Ao comentar a crise do romance, Steiner (1988, p. 105-107) observa a ascensão do que chama de “pós-ficção”, espécie de colaboração entre o factual e o que seria “uma retórica específica de representação vívida”, uma forma nascente influenciada pelo auge romance. No âmbito audiovisual, analisaremos esse tipo de evolução propondo um diálogo entre duas obras de propostas opostas, notando a partir de suas diferenças as convergências que alcançam: Cidade Nua (1948), dirigido por Jules Dassin, influente no cinema policial procedural ao apresentar uma forma semidocumental, e A Tênue Linha da Morte (1988), onde o diretor Errol Morris infunde em seu documentário técnicas estilísticas de ficção.
Para entender a influência de Cidade Nua (1948) no texto da narrativa true crime, interpretamos a análise de Murley (2008) do filme ser prototípico para esse tipo de narrativa a partir do que Ian Punnett (2017) define como “códigos” típicos do texto do gênero: o filme exibe o código “geográfico”, usando a cidade de Nova Iorque como pano de fundo e personagem, representando vários tipos de atividades paralelas dos cidadãos à investigação do crime; também é “forênsico”, detalhando as descrições de crime e representando-os, percebido pela autora como voyeurismo e serialidade da existência do crime e a dificuldade de investigá-lo, bem como os códigos “vocativo” e de “cruzada”, utilizando a voice over autoritária típica dos documentários na narrativa para guiar a apresentação de arquétipos de histórias procedurais, como identificação de cadáveres, interrogatório de suspeitos e análise de cenas de crimes em uma narrativa episódica.
A seguir, analisamos na contramão o documentário feito quatro décadas depois A Tênue Linha da Morte (1988), filme importante para a história do gênero, onde a análise de Murley (2008) repete a percepção de uma influência do film noir. O estilo de filmes policiais americanos que abusa de sombras e ângulos distorcidos para reforçar suas temáticas ambíguas e personagens falhos, que Mascarello (2006) define como uma representação do mal-estar urbano nos Estados Unidos pós-guerra. Nesse sentido, a autora detalha que elementos como a voice over e o cenário “mundano” (ainda que ameaçador) seriam variações desse tipo de cinema. Em forma documental, a obra faz o que Kaymaz (2012, p. 74) chama de “quebrar a realidade com a edição”, questionando a versão oficial que condenou o acusado Randall Dale Adams apresentando múltiplas perspectivas e reconstituições, trazendo como influência do noir a “iluminação sombria, trilha sonora repetitiva e hipnótica, apresentação de personagens estranhos e a vida decadente e invisível das classes baixas americanas” (MURLEY, 2008, p. 98). Entre os códigos de Punnett (2017) podemos indicar o de “Cruzada” e o de “Subversão”, que visa uma campanha de justiça para inocentar uma vítima de acusação.

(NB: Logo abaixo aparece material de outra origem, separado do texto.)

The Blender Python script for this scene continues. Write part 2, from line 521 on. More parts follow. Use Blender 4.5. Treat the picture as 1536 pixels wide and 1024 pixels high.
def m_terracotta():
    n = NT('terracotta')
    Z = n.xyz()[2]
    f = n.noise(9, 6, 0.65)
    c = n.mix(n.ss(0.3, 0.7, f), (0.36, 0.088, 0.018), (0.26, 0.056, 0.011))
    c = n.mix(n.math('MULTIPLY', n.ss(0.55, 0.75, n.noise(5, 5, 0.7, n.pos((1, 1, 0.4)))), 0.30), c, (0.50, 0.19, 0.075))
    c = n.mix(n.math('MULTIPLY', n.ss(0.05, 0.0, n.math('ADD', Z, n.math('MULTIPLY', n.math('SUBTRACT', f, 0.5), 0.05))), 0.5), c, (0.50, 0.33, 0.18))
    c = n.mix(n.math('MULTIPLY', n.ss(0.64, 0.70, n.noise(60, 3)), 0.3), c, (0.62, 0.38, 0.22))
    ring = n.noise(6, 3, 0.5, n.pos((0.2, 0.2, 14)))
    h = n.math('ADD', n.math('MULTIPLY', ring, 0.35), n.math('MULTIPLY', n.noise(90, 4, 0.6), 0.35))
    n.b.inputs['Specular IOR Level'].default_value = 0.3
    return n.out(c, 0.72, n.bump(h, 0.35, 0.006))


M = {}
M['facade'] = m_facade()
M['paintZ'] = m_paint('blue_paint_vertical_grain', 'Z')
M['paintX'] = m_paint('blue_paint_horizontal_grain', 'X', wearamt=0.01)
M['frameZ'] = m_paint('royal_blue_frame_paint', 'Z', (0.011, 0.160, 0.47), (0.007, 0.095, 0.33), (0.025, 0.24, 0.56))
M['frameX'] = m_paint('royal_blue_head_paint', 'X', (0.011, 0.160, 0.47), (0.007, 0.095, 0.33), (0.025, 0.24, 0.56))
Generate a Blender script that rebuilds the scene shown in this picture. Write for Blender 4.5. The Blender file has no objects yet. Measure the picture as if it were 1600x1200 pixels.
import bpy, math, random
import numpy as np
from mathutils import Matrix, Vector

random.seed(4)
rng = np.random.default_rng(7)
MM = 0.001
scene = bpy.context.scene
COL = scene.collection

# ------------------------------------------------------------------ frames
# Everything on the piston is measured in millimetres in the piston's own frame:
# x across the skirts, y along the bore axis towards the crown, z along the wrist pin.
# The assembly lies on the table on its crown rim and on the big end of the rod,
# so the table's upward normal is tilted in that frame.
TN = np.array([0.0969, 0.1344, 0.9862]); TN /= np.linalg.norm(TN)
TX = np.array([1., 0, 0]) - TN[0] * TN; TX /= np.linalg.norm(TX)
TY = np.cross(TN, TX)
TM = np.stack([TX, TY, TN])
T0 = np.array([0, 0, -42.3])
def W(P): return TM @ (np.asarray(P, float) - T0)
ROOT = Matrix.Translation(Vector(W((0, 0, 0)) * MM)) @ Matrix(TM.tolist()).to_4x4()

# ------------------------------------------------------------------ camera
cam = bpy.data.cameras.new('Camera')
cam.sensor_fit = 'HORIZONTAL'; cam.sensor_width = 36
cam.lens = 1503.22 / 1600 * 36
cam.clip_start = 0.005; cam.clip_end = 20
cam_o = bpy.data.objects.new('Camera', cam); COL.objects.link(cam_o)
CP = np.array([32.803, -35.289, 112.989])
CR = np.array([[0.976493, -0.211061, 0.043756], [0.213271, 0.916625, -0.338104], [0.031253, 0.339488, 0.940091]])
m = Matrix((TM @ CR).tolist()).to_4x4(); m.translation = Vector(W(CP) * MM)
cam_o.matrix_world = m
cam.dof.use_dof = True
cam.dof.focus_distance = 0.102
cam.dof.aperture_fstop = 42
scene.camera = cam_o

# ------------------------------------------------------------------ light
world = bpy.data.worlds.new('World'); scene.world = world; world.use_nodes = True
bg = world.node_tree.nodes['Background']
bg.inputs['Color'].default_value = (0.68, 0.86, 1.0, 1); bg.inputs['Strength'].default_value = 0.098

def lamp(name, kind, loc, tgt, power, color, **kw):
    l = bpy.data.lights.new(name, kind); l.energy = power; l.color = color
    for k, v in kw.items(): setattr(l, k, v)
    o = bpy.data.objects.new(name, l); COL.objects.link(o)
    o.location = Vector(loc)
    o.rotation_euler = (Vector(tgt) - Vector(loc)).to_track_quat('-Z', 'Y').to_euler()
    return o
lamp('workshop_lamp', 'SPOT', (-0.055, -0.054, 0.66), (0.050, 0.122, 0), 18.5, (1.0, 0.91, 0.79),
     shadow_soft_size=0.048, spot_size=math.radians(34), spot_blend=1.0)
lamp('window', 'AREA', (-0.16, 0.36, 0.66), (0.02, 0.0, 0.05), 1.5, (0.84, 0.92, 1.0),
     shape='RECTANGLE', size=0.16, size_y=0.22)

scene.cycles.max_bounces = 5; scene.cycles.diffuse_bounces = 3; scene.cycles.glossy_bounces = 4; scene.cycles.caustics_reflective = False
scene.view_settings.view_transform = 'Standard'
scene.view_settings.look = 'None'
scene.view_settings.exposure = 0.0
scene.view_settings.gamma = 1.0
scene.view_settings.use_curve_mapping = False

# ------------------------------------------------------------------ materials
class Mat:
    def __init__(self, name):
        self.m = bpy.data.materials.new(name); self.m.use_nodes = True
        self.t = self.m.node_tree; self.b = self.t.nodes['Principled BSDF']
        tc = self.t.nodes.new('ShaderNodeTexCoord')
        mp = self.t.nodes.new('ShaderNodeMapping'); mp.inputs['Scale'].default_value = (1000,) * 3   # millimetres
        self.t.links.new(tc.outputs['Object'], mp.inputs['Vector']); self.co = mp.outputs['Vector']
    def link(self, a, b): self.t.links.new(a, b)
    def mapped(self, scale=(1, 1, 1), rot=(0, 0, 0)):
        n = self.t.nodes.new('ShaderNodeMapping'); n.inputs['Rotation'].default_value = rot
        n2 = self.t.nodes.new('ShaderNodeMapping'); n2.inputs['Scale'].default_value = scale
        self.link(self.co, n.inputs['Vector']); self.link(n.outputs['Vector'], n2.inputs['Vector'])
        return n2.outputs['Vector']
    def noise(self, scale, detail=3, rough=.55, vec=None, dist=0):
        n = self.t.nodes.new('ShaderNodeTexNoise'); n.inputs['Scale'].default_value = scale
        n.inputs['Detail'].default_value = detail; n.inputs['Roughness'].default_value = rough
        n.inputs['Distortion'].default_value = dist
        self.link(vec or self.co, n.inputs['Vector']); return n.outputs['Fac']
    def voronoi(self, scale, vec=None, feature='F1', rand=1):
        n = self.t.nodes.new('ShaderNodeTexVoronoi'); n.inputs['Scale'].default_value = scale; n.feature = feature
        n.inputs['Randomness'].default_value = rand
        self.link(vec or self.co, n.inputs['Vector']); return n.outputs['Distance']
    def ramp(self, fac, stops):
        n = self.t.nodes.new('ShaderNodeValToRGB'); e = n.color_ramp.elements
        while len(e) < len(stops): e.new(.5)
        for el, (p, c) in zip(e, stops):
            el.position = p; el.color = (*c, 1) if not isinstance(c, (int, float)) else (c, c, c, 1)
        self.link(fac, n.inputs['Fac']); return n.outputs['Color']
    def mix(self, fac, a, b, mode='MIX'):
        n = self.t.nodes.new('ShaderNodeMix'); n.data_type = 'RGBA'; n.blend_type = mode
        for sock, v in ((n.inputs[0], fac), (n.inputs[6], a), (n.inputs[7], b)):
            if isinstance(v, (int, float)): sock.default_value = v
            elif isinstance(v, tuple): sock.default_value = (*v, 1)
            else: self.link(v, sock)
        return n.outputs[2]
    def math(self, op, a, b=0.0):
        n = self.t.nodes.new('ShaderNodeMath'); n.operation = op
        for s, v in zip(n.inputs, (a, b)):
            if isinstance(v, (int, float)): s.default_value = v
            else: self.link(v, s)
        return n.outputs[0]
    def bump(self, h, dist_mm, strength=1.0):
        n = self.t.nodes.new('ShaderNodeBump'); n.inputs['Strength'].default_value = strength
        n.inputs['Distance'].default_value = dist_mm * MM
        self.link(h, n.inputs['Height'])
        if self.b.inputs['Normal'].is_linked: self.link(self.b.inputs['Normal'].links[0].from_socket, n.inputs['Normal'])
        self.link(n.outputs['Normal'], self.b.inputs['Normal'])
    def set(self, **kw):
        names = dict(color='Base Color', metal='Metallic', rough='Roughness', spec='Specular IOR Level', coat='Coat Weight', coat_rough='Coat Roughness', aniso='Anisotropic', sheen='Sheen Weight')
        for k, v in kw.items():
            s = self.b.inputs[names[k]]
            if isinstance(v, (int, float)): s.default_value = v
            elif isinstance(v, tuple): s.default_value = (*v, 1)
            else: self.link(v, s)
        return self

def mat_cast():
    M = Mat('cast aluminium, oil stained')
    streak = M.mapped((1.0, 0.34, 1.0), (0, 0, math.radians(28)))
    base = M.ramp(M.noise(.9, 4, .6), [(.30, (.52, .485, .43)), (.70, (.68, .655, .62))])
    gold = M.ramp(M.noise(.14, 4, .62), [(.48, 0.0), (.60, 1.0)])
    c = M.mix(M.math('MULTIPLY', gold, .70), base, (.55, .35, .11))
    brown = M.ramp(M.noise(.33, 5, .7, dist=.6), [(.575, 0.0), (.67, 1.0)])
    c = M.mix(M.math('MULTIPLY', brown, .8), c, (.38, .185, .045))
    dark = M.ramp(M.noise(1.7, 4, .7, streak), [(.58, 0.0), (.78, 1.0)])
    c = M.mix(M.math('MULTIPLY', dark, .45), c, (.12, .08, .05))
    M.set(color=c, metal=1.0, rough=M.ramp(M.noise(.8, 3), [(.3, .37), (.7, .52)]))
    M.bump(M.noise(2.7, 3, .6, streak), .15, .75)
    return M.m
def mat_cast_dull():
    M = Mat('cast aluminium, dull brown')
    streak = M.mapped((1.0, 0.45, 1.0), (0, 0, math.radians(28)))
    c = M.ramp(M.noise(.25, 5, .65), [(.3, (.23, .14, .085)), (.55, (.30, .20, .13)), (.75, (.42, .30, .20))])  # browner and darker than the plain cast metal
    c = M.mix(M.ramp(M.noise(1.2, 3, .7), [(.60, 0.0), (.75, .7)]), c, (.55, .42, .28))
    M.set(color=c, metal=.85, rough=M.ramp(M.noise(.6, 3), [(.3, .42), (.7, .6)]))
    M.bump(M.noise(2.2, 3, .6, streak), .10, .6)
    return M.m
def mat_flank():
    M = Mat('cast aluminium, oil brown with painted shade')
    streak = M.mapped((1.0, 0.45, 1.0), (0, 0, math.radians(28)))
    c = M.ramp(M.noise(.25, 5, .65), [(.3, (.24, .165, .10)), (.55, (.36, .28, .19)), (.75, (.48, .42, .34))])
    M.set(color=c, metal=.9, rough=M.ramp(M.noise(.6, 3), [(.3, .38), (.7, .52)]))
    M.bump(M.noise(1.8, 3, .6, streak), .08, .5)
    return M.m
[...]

Assim, o presente trabalho pretende conceituar a importância e o legado dessas obras de ficção e documentário na formação estilística e narrativa de um gênero contemporâneo. Apresentaremos, também, traços semelhantes em obras posteriores de grande expressão, ficcionais ou documentais pensando em como esse “barômetro cultural”, como diz Murley (2008) registra, ao longo dos anos, medos e ansiedades sociais e como tal demanda esmiuça a fronteira entre ficto e fato.
Bibliografia
- MASCARELLO, Fernando (org). “Film noir”. In: História do cinema mundial. Campinas: Papirus Editora, 2015.
PUNNETT, Ian Case. Toward a Theory of True Crime: Forms and Functions of Nonfiction Murder Narratives. Tese (Doutorado em Filosofia) – Arizona State University, 2017.
MURLEY, Jean. The rise of true crime: 20th-century murder and American popular culture. Westport: Praeger Publishers, 2008.
STEINER, George. O Gênero Pitagórico: Uma conjetura em honra de Ernst Bloch. In: Linguagem e Silêncio: Ensaios Sobre a Crise da Palavra. 1ª ed. São Paulo: Companhia das Letras, 1988. cap. 6, p. 100-114.
KAYMAZ, Özlem Tugce. The Thin Blue Line: How can we destroy actuality with editing?. CINEJ Cinema Journal, Pittsburgh, v. 1, ed. 2, 2012.